--- Start DATA PROVIDED ---

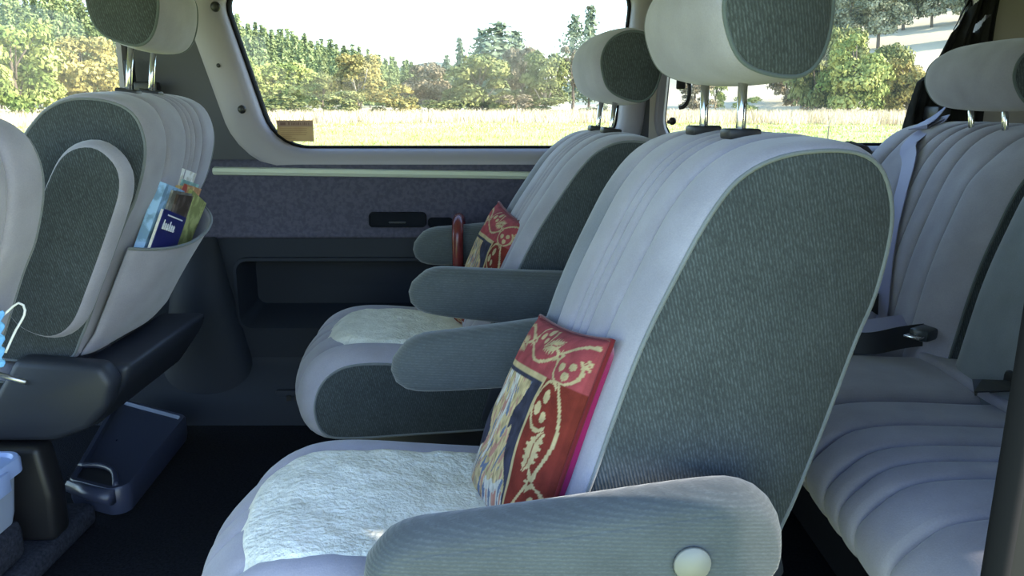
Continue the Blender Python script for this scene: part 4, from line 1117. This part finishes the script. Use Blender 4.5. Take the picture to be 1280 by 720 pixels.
def rear_belts():
    t = empty('shoulder_belt', (1.05, 1.9, .85)); tag(t, 'lilac shoulder belt running down the far rear seat back', 'seat belt'); T = Vector(t.location)
    W = Matrix.Translation((.67, 1.4, 0)) @ bench_M
    P0 = crom(BACK, 130); N0 = outward(P0); pth = []
    for p, q in zip(P0, N0):                 # over the top of the backrest and down its front
        if (q[1] > .45 or q[0] < -.5) and p[1] > .42 and p[0] < .30:
            pth.append(p + q * .0345)
    pth.sort(key=lambda p: p[1] - p[0] * .25); pth = pth[::3]
    run = [W @ Vector((p[0], .055 - .17 * min(1, max(0, (.86 - p[1]) / .42)) + .10 * max(0, (p[1] - .84) / .07) ** 1.5, p[1])) for p in pth]
    run = run[::-1]
    pts = crom([(1.20, 2.19, .94)] + [tuple(p) for p in run], 60, closed=False)
    ribbon('webbing', [tuple(Vector(p) - T) for p in pts], [(.30 - .30 * min(1, i / 20), 1, -.45 + .45 * min(1, i / 16)) for i in range(60)], .048, .0018, WEBL, t)
    box('belt_guide', (.10, .25, .045), (.14, .33, .085), BLACKP, t, .008)
    t2 = empty('lap_belt', (.785, 1.665, .437)); tag(t2, 'dark looped lap belt with its buckle lying on the far rear cushion', 'seat belt')
    loop = crom([(.10, .07, .03), (.05, .09, .060), (-.03, .07, .074), (-.10, .0, .052), (-.115, -.07, .026), (-.05, -.12, .020), (.03, -.12, .034), (.09, -.13, .045)], 40, closed=False)
    ribbon('webbing', [tuple(p) for p in loop], [(.62 - .012 * i, .25, .55 + .01 * i) for i in range(40)], .046, .0018, WEBD, t2)
    flat = crom([(-.09, -.10, .026), (-.03, -.07, .040), (.04, -.05, .044), (.11, -.02, .04)], 20, closed=False)
    ribbon('webbing', [tuple(p) for p in flat], (.35, .9, .2), .05, .0018, WEBL, t2)
    bk = box('buckle', (-.035, -.02, -.012), (.035, .02, .012), mat('buckle_plastic', (.03, .04, .05), .3), t2, .006, M=Matrix.Translation((.065, -.14, .05)) @ Matrix.Rotation(R(35), 4, 'Z'))
    box('buckle_tongue', (-.06, -.016, -.002), (-.03, .016, .002), CHROME, bk, .001, M=Matrix.Translation((.065, -.14, .05)) @ Matrix.Rotation(R(35), 4, 'Z'))
    t3 = empty('belt_buckle', (.88, 1.27, .44)); tag(t3, 'black belt buckle sticking out of the bench crease at the right edge', 'seat belt')
    box('buckle', (-.02, -.03, .02), (.03, .02, .055), BLACKP, t3, .008, M=Matrix.Rotation(R(30), 4, 'Z'))
    ribbon('webbing', [(-.005, .04, .0), (-.02, .01, .02), (0, -.02, .035)], (1, .3, 0), .04, .003, WEBD, t3)
    ribbon('webbing', [(-.045, .05, .006), (-.06, .015, .022), (-.02, -.02, .035)], (.3, 1, .2), .03, .003, WEBD, t3)
    t4 = empty('seat_belt', (.485, .668, .0)); tag(t4, 'dark grey seat belt webbing hanging by the near door pillar, bottom right', 'seat belt')
    ribbon('webbing', [tuple(p) for p in crom([(-.005, 0, .02), (-.002, .002, .3), (0, .004, .52), (.004, .003, .66), (.03, .0, .9), (.09, 0, 1.2)], 40, closed=False)], (1, -.15, 0), .046, .002, WEBG, t4)
    box('anchor', (-.03, -.012, .0), (.025, .012, .03), BLACKP, t4, .004)
    box('belt_guide', (.06, -.02, 1.18), (.14, .02, 1.215), BLACKP, t4, .006)
rear_belts()

def bundle():
    o = empty('cloth_bundle', (.93, 2.16, .755)); tag(o, 'dark brown rounded bundle on the ledge beside the far end of the bench', 'bundle')
    V = []; nu, nv = 14, 24
    for i in range(nu):
        p = i / (nu - 1) * math.pi
        for j in range(nv):
            a = j / (nv - 1) * 6.28319; k = 1 + .08 * mnoise.noise((math.cos(a) * 1.5, math.sin(a) * 1.5, p * 2))
            V.append((.065 * math.sin(p) * math.cos(a) * k, .06 * math.sin(p) * math.sin(a) * k, .035 + .05 * math.cos(p) * k))
    mesh_obj('cloth', V, grid_faces(nu, nv), mat('dark_brown_cloth', (.03, .02, .016), .9, bump=(40, .6, .004)), o)
bundle()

--- End DATA PROVIDED ---

Transcribe the full listing above exactly, with the images removed.

Continue the Blender Python script for this scene: part 4, from line 1117. This part finishes the script. Use Blender 4.5. Take the picture to be 1280 by 720 pixels.
def rear_belts():
    t = empty('shoulder_belt', (1.05, 1.9, .85)); tag(t, 'lilac shoulder belt running down the far rear seat back', 'seat belt'); T = Vector(t.location)
    W = Matrix.Translation((.67, 1.4, 0)) @ bench_M
    P0 = crom(BACK, 130); N0 = outward(P0); pth = []
    for p, q in zip(P0, N0):                 # over the top of the backrest and down its front
        if (q[1] > .45 or q[0] < -.5) and p[1] > .42 and p[0] < .30:
            pth.append(p + q * .0345)
    pth.sort(key=lambda p: p[1] - p[0] * .25); pth = pth[::3]
    run = [W @ Vector((p[0], .055 - .17 * min(1, max(0, (.86 - p[1]) / .42)) + .10 * max(0, (p[1] - .84) / .07) ** 1.5, p[1])) for p in pth]
    run = run[::-1]
    pts = crom([(1.20, 2.19, .94)] + [tuple(p) for p in run], 60, closed=False)
    ribbon('webbing', [tuple(Vector(p) - T) for p in pts], [(.30 - .30 * min(1, i / 20), 1, -.45 + .45 * min(1, i / 16)) for i in range(60)], .048, .0018, WEBL, t)
    box('belt_guide', (.10, .25, .045), (.14, .33, .085), BLACKP, t, .008)
    t2 = empty('lap_belt', (.785, 1.665, .437)); tag(t2, 'dark looped lap belt with its buckle lying on the far rear cushion', 'seat belt')
    loop = crom([(.10, .07, .03), (.05, .09, .060), (-.03, .07, .074), (-.10, .0, .052), (-.115, -.07, .026), (-.05, -.12, .020), (.03, -.12, .034), (.09, -.13, .045)], 40, closed=False)
    ribbon('webbing', [tuple(p) for p in loop], [(.62 - .012 * i, .25, .55 + .01 * i) for i in range(40)], .046, .0018, WEBD, t2)
    flat = crom([(-.09, -.10, .026), (-.03, -.07, .040), (.04, -.05, .044), (.11, -.02, .04)], 20, closed=False)
    ribbon('webbing', [tuple(p) for p in flat], (.35, .9, .2), .05, .0018, WEBL, t2)
    bk = box('buckle', (-.035, -.02, -.012), (.035, .02, .012), mat('buckle_plastic', (.03, .04, .05), .3), t2, .006, M=Matrix.Translation((.065, -.14, .05)) @ Matrix.Rotation(R(35), 4, 'Z'))
    box('buckle_tongue', (-.06, -.016, -.002), (-.03, .016, .002), CHROME, bk, .001, M=Matrix.Translation((.065, -.14, .05)) @ Matrix.Rotation(R(35), 4, 'Z'))
    t3 = empty('belt_buckle', (.88, 1.27, .44)); tag(t3, 'black belt buckle sticking out of the bench crease at the right edge', 'seat belt')
    box('buckle', (-.02, -.03, .02), (.03, .02, .055), BLACKP, t3, .008, M=Matrix.Rotation(R(30), 4, 'Z'))
    ribbon('webbing', [(-.005, .04, .0), (-.02, .01, .02), (0, -.02, .035)], (1, .3, 0), .04, .003, WEBD, t3)
    ribbon('webbing', [(-.045, .05, .006), (-.06, .015, .022), (-.02, -.02, .035)], (.3, 1, .2), .03, .003, WEBD, t3)
    t4 = empty('seat_belt', (.485, .668, .0)); tag(t4, 'dark grey seat belt webbing hanging by the near door pillar, bottom right', 'seat belt')
    ribbon('webbing', [tuple(p) for p in crom([(-.005, 0, .02), (-.002, .002, .3), (0, .004, .52), (.004, .003, .66), (.03, .0, .9), (.09, 0, 1.2)], 40, closed=False)], (1, -.15, 0), .046, .002, WEBG, t4)
    box('anchor', (-.03, -.012, .0), (.025, .012, .03), BLACKP, t4, .004)
    box('belt_guide', (.06, -.02, 1.18), (.14, .02, 1.215), BLACKP, t4, .006)
rear_belts()

def bundle():
    o = empty('cloth_bundle', (.93, 2.16, .755)); tag(o, 'dark brown rounded bundle on the ledge beside the far end of the bench', 'bundle')
    V = []; nu, nv = 14, 24
    for i in range(nu):
        p = i / (nu - 1) * math.pi
        for j in range(nv):
            a = j / (nv - 1) * 6.28319; k = 1 + .08 * mnoise.noise((math.cos(a) * 1.5, math.sin(a) * 1.5, p * 2))
            V.append((.065 * math.sin(p) * math.cos(a) * k, .06 * math.sin(p) * math.sin(a) * k, .035 + .05 * math.cos(p) * k))
    mesh_obj('cloth', V, grid_faces(nu, nv), mat('dark_brown_cloth', (.03, .02, .016), .9, bump=(40, .6, .004)), o)
bundle()